The passage is from my CAT practice material
Fantasy has the longest and richest literary heritage of all the forms of genre fiction. Indeed, fantasy could be said to be the progenitor of all other forms of storytelling. Fantasy’s habit of taking real – life situations and characters and introducing them into a world where unexpected (and unexplainable) things happen has enthralled its readers since the earliest days. If we look at the history of literature, it is full of stories involving magic, paranormal phenomena and terrible monsters. Such stories existed in spoken (oral literature) forms, long before the advent of printed literature. It is also a fact that fantasy and realistic fiction co-existed and a great many realistic stories first played out in a fantastical form in the author’s mind before being written down in a realistic form. Adventures, magic, gods, heroes, and troubles overcome with a touch of the supernatural, etc, were very common in many tales of yore.
Interestingly, the very early recorded literary works in history were fantasy works: the Epic of Gilgamesh, Homer’s Odyssey. The Book of a Thousand and one Nights and countless others were the prototypes upon which modern literature was formed. Many of the most enduring works of popular and literary fiction fall squarely within the realm of fantasy, such as Sir Thomas Mallory’s Le Morte D’ Arthur, Rudyard Kipling’s, The Jungle Book and Sir Walter Scott’s Ivanhoe. Despite this, fantasy today has an image of being a genre literary inconsequence. It has to be borne in mind that Lewis Carroll’s books Alice’s Adventures in Wonderland and Through the looking Glass, for instance, have defied description since they first were published over 100 years ago. The books were unquestionably written for a child – the original Alice, who was the daughter of a friend of Carroll’s – but they are just as often read by adults looking for an escape back to a simpler time.

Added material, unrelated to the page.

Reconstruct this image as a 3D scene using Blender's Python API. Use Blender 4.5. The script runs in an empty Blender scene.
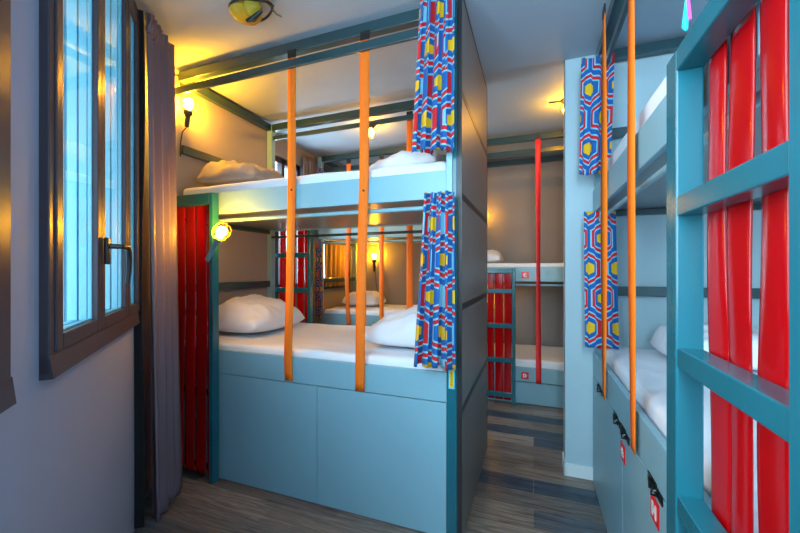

Fantasies allow the reader to circumnavigate and speculate on central and sometimes painfully realistic themes in a way that is more palatable than in realistic fiction or art. The fantastic nature of characters and settings removes readers to an emotional distance that gives them room to consider sensitive and important ideas more objectively than in other genres. To be precise, fantasies provide great escapes from reality, and paradoxically they also provide objective insights into reality which are won by means of looking at it through the unrealistic lens of impersonalisation. An irony about fantasy is that despite the fanciful characters, strange imaginary lands, and bizarre situations encountered in it, it has the power to help us better understand reality.
1. Which of the following adjectives is most suitable to refer to the tone of the passage?
a) Caustic
b) Humorous
c) Satirical
d) Descriptive
2. Why does fantasy literature enthrall its readers?
a) Because it’s full of stories involving super natural elements.
b) Because, fantasy has the longest and richest literary heritage of all forms of the genre fiction.
c) Because of fantasy’s habit of taking real life characters and events and placing them in a supernatural world, where unexpected things could ensue.
d) Many of the most enduring books in the history of literature belong to this genre.
3. In the last sentence of the first para, the expression, “tales of yore” indicates
a) tales of gods.
b) tales based on myths.
c) stories of the contemporary.
d) stories or tales told in the past.
4. Which one of these is not a prototype upon which modern literature was formed?
a) Le Morte D’Arthur
b) Epic of Gilgamesh
c) Homer’s Odyssey
d) The Book of a Thousand and one Nights
5. According to the passage, which of these statements is true, regarding Alice’s Adventures in Wonderland?
a) It was written after ‘the book through the Looking Glass’ was published.
b) It was written for the original Alice, the daughter of one of Caroll’s friends.
c) It was first published more than a decade ago.
d) It finds favour both with adults and children.